Румяная круглая физиономия Дика, испещренная крохотными пороховыми точечками, не озарялась поминутно ослепительной белозубой улыбкой, как у моего Вовки. Но она постоянно излучала какую-то мальчишескую беспечность и бешеный напор жизни. Как я уже сказал, при взгляде на это лицо даже и мысли не могло возникнуть, что человек этот может быть хоть в чем-то ущербен.
А между тем у Дика не было обеих рук.
Правда, только до локтя. Локти были. И они сгибались.
Позже, уже став довольно известным, во всяком случае, преуспевающим детским писателем, он купил себе машину. Заказал какие-то специальные приспособления (какие-то там дырки, что ли, цепляясь за которые он ухитрялся поворачивать руль в нужную сторону), — и лихо разъезжал на ней по Москве, не всегда считаясь с правилами дорожного движения. А для встреч с блюстителями порядка был у него такой любимый прием. Остановит его, бывало, гаишник за грубое какое-нибудь нарушение, а он этак спокойненько ему скажет:
— Будь другом, дай огоньку!
И вытянет перед ним две свои культяпки, показывая, что сам не может зажечь себе сигарету.
Потрясенный гаишник, естественно, дает ему закурить и отпускает с богом, даже и не вспомнив ни о каком нарушении правил.
Это была не просто хитроумная уловка (при своих козырях он мог от любого гаишника отбиться и без таких дешевых эффектов). В таких фокусах выплескивался его характер, выплескивалось вечное его мальчишество. И вот этим мальчишеством была насквозь пронизана та его детская книжка, которую он мне подарил. А для писателя, пишущего для детей, эта память детства, эта неспособность расстаться с детским восприятием, детским ощущением жизни — стократ важнее и самого изощренного литературного мастерства, и врожденного изобразительного дара, и даже умения изобретать сложные фабульные конструкции и закручивать самые неожиданные сюжетные повороты.

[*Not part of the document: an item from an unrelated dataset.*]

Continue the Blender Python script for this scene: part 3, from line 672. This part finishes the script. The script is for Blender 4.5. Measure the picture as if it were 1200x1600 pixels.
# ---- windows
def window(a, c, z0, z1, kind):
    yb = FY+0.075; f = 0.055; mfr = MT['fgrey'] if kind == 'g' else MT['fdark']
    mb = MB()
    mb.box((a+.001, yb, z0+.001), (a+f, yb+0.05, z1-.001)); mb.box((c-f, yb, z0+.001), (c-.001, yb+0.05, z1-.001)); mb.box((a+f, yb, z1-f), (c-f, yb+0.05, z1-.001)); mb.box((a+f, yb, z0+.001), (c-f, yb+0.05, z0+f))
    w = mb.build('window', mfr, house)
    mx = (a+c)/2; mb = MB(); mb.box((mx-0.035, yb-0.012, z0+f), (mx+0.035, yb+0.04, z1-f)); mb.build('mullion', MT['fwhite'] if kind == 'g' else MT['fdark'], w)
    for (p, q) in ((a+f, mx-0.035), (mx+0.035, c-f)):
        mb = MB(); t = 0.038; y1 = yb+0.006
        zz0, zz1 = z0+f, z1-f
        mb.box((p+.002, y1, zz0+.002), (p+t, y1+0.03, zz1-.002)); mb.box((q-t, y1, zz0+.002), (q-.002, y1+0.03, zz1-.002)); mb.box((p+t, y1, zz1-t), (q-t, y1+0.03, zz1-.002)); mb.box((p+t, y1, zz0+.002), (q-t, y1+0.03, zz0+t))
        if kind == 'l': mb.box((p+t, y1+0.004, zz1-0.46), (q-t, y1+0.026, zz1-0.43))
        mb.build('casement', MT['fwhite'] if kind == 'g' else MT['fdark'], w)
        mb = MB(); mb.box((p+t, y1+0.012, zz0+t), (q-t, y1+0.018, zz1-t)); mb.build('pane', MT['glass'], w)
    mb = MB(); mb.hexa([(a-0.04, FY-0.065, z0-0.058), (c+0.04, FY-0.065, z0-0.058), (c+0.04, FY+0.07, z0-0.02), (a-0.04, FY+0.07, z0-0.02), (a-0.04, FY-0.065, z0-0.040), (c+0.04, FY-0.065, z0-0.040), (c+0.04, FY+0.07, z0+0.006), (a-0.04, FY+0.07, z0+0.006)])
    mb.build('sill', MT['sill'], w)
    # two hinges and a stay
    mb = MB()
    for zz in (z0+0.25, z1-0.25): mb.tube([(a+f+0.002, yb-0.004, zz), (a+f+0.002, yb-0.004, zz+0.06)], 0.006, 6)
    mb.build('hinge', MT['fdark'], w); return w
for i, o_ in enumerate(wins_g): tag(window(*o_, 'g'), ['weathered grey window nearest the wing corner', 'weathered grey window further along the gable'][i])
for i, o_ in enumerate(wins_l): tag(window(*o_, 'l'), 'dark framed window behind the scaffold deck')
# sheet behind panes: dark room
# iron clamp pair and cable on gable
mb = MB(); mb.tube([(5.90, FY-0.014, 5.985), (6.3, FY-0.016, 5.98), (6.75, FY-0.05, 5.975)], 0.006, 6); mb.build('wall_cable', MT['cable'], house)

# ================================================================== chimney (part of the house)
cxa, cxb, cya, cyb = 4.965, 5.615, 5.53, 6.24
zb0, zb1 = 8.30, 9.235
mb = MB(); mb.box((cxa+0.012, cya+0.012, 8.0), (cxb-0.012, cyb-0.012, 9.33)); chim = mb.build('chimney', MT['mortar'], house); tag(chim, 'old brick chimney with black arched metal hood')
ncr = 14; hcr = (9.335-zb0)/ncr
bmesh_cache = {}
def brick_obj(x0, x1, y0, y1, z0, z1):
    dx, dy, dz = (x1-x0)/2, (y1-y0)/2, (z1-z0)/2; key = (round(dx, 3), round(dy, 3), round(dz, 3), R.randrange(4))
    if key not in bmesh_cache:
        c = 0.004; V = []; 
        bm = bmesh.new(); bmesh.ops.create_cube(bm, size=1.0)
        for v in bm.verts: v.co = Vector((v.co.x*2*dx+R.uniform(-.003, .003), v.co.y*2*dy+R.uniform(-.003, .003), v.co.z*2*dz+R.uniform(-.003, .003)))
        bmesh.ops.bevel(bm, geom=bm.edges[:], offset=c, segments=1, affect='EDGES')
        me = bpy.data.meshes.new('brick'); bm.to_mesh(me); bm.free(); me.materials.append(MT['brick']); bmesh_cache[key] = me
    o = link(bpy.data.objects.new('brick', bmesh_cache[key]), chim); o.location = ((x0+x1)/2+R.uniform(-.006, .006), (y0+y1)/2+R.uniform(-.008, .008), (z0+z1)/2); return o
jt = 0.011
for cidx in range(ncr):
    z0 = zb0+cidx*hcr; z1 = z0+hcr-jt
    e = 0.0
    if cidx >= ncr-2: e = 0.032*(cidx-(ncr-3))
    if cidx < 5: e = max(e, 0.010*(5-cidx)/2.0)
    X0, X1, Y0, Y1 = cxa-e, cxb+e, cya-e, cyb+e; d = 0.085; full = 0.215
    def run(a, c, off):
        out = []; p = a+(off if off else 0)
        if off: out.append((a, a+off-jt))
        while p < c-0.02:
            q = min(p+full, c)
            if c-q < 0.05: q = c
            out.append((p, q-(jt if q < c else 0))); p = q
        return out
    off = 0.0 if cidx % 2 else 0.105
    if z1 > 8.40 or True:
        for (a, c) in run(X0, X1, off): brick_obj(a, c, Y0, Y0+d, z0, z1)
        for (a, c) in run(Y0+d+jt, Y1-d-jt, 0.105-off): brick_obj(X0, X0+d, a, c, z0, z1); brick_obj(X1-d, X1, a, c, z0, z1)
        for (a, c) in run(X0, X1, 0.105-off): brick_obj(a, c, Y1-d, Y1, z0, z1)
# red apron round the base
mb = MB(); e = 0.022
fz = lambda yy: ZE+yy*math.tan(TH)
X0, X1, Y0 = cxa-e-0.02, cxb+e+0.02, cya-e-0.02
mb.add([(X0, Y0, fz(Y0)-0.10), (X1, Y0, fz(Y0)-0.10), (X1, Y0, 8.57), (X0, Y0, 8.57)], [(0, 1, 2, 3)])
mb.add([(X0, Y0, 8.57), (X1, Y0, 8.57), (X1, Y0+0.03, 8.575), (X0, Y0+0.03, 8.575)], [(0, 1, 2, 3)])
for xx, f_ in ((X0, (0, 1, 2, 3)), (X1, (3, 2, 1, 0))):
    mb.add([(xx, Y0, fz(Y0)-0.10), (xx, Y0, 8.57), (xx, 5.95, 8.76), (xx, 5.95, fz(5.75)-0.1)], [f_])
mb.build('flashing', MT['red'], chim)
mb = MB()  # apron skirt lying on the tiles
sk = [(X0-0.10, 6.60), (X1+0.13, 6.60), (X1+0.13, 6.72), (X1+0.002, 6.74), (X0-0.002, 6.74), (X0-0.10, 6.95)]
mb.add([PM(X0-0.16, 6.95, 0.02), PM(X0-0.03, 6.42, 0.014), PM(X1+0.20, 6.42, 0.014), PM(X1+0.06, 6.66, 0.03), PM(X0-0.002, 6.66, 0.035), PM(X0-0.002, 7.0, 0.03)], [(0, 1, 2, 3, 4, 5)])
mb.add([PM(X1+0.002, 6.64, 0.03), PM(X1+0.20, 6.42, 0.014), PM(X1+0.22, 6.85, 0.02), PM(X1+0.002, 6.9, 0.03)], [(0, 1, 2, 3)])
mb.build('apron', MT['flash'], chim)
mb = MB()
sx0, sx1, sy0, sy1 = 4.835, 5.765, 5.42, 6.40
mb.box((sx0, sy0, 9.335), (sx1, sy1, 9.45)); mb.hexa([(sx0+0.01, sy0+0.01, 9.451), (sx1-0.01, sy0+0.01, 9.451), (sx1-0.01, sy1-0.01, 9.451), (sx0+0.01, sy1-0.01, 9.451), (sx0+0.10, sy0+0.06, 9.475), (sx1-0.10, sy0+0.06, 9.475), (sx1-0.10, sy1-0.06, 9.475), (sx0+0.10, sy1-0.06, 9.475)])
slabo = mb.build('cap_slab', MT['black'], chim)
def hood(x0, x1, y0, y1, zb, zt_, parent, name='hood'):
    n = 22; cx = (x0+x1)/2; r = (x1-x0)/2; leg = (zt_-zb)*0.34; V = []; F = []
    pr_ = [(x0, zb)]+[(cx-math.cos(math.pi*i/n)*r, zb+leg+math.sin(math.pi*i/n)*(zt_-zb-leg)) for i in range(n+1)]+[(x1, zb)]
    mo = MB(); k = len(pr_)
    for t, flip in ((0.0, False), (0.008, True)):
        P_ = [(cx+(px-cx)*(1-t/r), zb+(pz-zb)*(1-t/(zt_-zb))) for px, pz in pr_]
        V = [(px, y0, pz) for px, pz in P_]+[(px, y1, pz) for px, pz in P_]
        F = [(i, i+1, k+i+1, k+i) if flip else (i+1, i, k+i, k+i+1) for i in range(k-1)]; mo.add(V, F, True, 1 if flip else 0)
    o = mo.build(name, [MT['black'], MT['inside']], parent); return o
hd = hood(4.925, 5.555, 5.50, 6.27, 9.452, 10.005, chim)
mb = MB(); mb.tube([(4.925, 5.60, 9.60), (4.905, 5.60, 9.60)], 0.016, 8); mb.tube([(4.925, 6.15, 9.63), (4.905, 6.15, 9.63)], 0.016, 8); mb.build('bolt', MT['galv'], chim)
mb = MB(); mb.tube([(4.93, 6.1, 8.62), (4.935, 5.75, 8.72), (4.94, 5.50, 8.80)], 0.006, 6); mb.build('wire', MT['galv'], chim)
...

Вот об этом я и написал в своей рецензии. А написав, отнес готовую статейку в «Новый мир». Отчасти потому, что журнал этот нравился мне больше других тогдашних журналов, а отчасти потому, что редакция его находилась совсем рядом — и от моего дома, и от моего института: на углу Пушкинской площади и Малой Дмитровки.